Discouragement is a test

When I was a teenager, I wanted to be a sports commentator. I enjoyed watching sports, and I liked talking, so that sounded like a sweet job. My family gave me a hard reality check: 

How many people were there on TV that looked like me? How often did such job opportunities open up? What made me so special that I should be broadcast?

When I heard those questions, I experienced discouragement and I gave up the idea of becoming a sports commentator right away. 

I used to feel really upset when I looked back on this moment. It felt unfair that I received so little support for my passion. If I’d gotten a bit of encouragement, who knows how far I could have gone? 

This scarring experience, amongst many others, fueled a years-long research topic for the book I’m writing now. That research and writing process has changed my perspective.

For starters, I didn’t even bother trying to challenge the questions, or do more research into the topic. Maybe that says something about how much—or how little—I really wanted to be a sports commentator. I’m sure if I dedicated myself, my family would have eventually come around.
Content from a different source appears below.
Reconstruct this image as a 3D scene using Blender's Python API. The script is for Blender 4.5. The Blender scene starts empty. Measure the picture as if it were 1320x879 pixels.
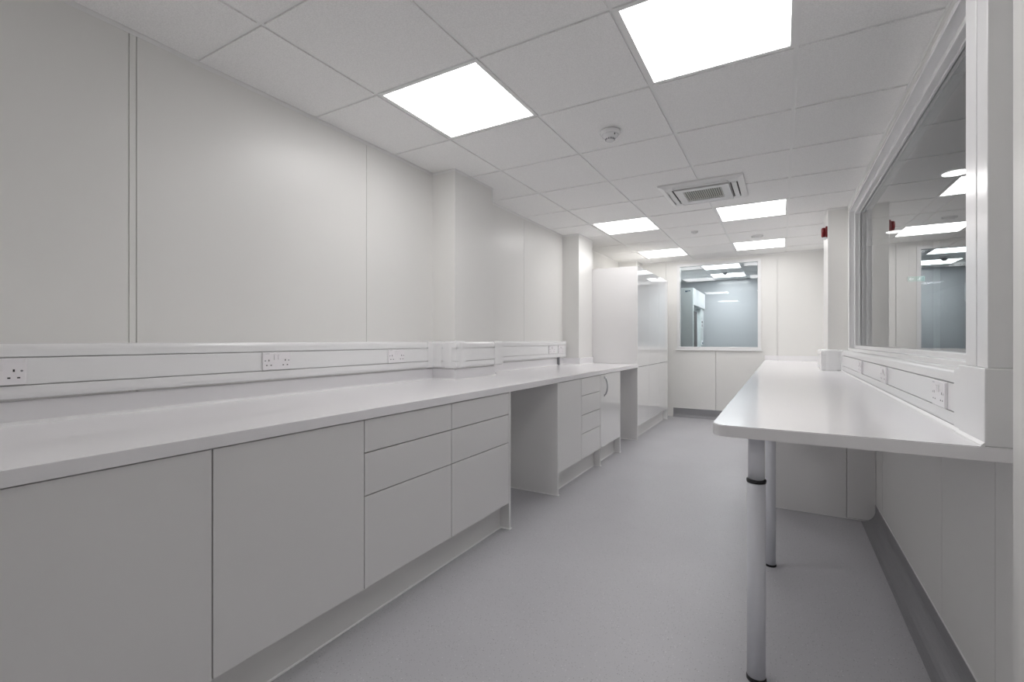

Instead, my passion was tested and quickly extinguished. If I were genuinely that energized by that field, I would need to commit and push a lot harder.

If I could do it again, I would encourage myself not to give up so quickly. However, it’s not the worst thing that could have happened. Giving up such a fleeting passion freed me up to do things that I genuinely liked a lot more. 

For example, I started blogging around that age—and I haven’t stopped since. A lot of people have given me resistance along the way—even I’ve almost talked myself out of it!—and here I am, still typing away. I built my career on the things I learned from blogging, and I still enjoy learning through this medium a lot.